Posted by: joe bernstein at March 13, 2011 9:41 PM

"facts" are just words which those who don't agree with tend to discount. Since most of the world view of those who preach here is completely fabricated, I would not possibly imagine that facts would have anything to do with anything.

Many people think the world started 6,000 years ago. Many think it will end this May, others any moment and many others in 2012.

Do you really think the great minds at AR are any different that all those crowds?

The Big Lie of the right is that they can lie 9 times out of 10, and yet if one thing is true (as is likely), they run with it, instantly forgetting they have totally lost credibility.

On the other hand, should independent minded people, journalists or others commit the exact opposite of getting 9 out of 10 things correct, that is fodder for thousands of words describing why we should not take it seriously.

Posted by: JAbudd at March 13, 2011 9:46 PM

@ JAbud, who wrote:

"The Big Lie of the right is that they can lie 9 times out of 10, and yet if one thing is true (as is likely), they run with it, instantly forgetting they have totally lost credibility."

It seems like running with the one true thing would assist credibility.

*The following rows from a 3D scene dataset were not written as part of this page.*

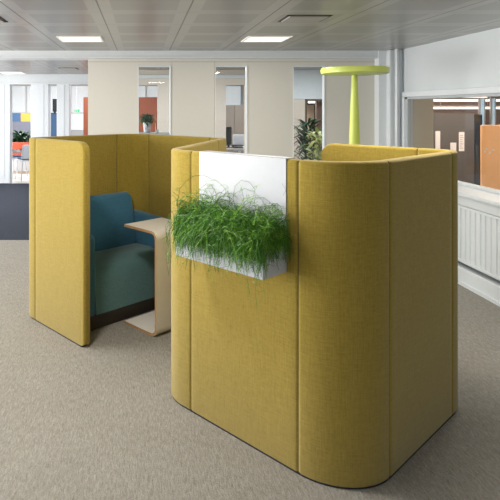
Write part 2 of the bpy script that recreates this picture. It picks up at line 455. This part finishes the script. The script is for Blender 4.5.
# base strip under the panels, black for the shadow in the gap
bm = bmesh.new(); prev = None
for k in range(161):
    s = .035 + (TOT-.07)*k/160; p, nn = at(s); r = []
    for u, z in ((-H2+.004,0),(-H2+.004,ZB+.003),(H2-.004,ZB+.003),(H2-.004,0)):
        r.append(bm.verts.new((p.x+nn.x*u, p.y+nn.y*u, z)))
    if prev:
        for j in range(4): bm.faces.new((prev[j], prev[(j+1)%4], r[(j+1)%4], r[j]))
    else: bm.faces.new(r)
    prev = r
bm.faces.new(prev[::-1]); bmesh.ops.translate(bm, verts=bm.verts[:], vec=OFF)
obj('base_shadow_strip', bm, BASEM, booth)

# ------------------------------------------------------------------ armchair (local x = D2, y = -D1, origin at outer corner G)
def armchair(loc, rz, label):
    t = thing('lounge_armchair', label, 'armchair', loc, rz)
    X0, X1, AW, AR = .072, 1.012, .155, .095
    def prof(bm, pts, x0, x1, bev, seg=3):
        a = [bm.verts.new((x0, y, z)) for y, z in pts]; b = [bm.verts.new((x1, y, z)) for y, z in pts]
        f1 = bm.faces.new(a); f2 = bm.faces.new(b[::-1]); n = len(pts)
        for k in range(n): bm.faces.new((a[k], b[k], b[(k+1)%n], a[(k+1)%n]))
        bmesh.ops.recalc_face_normals(bm, faces=bm.faces[:])
        es = list({e for f in (f1, f2) for e in f.edges})
        if bev: bmesh.ops.bevel(bm, geom=es, offset=bev, segments=seg, affect='EDGES', profile=.5)
        return bm
    pts = [(-.16,.42)]
    pts += [(-.20,.440), (-.28,.445), (-.36,.446)]
    for k in range(9):
        a = math.pi/2*(k/8)*.96; pts.append((-.415-.158*math.sin(a), .295+.150*math.cos(a)))
    pts += [(-.582,.22), (-.592,.112), (-.16,.112)]
    obj('seat', prof(bmesh.new(), pts, X0+AW+.002, X1-AR-.002, .010), BLUE_LIT, t, smooth=True)
    # backrest: raked slab
    bp = [(-.075,.12), (-.215,.12), (-.232,.43), (-.205,.62), (-.175,.80)]
    for k in range(7):
        a = math.pi*k/6; bp.append((-.1225-.0475*math.cos(a), .825+.038*math.sin(a)))
    bm = bmesh.new(); bx0, bx1 = X0+AW+.003, X1-AR-.003
    prof(bm, bp, bx0, bx1, 0)
    # round the upper corners in elevation
    bmesh.ops.bisect_plane(bm, geom=bm.verts[:]+bm.edges[:]+bm.faces[:], plane_co=(bx0+.03,0,0), plane_no=(1,0,0))
    bmesh.ops.bisect_plane(bm, geom=bm.verts[:]+bm.edges[:]+bm.faces[:], plane_co=(bx0+.01,0,0), plane_no=(1,0,0))
    bmesh.ops.bisect_plane(bm, geom=bm.verts[:]+bm.edges[:]+bm.faces[:], plane_co=(bx1-.03,0,0), plane_no=(1,0,0))
    bmesh.ops.bisect_plane(bm, geom=bm.verts[:]+bm.edges[:]+bm.faces[:], plane_co=(bx1-.01,0,0), plane_no=(1,0,0))
    for v in bm.verts:
        d = min(v.co.x-bx0, bx1-v.co.x)
        if v.co.z > .79:
            v.co.z -= .03*max(0, 1-d/.03)**2
        if d < .001: v.co.y += (-.145-v.co.y)*.12
    obj('backrest', bm, BLUE, t, smooth=True)
    for x0, x1 in ((X0, X0+AW), (X1-AR, X1)):
        pp = [(-.06,.105), (-.06,.69)] + [(-.10,.70), (-.50,.682)]
        for k in range(5):
            a = math.pi/2*k/4; pp.append((-.555-.035*math.sin(a), .642+.035*math.cos(a)))
        pp += [(-.60,.40), (-.588,.112)]
        obj('armrest', prof(bmesh.new(), pp, x0, x1, .022), BLUE, t, smooth=True)
    obj('plinth', B(X0+.03, X1-.03, -.565, -.10, 0, .112, .004), PLINTH, t)
    return t
armchair((G_.x, G_.y, 0), ANG2, 'low blue armchair with seat tinted greener by painted light on a dark plinth in the left booth')

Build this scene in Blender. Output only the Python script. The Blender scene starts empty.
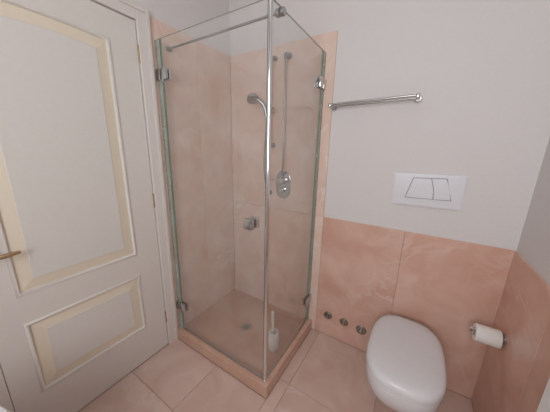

Are you saying that the audience doesn't believe the one true thing because of the loss of credibility associated with the nine things they don't run with? That suggests a problem with the audience.

Posted by: Bryan White at March 14, 2011 12:18 AM

.........That suggests a problem with the audience.

I would refer my kind reader to the Boy who Cried Wolf as well as the common American saying that if you thrown enough waste at a wall, sooner or later a piece will stick.

That does not mean it doesn't smell.

As a mathematical problem, the difference is 10% corrector 90%, a 900% difference.

Conclusion - PF is probably right, AR probably wrong. It is possible foe flipped nickel to land on its edge, but highly unlikely.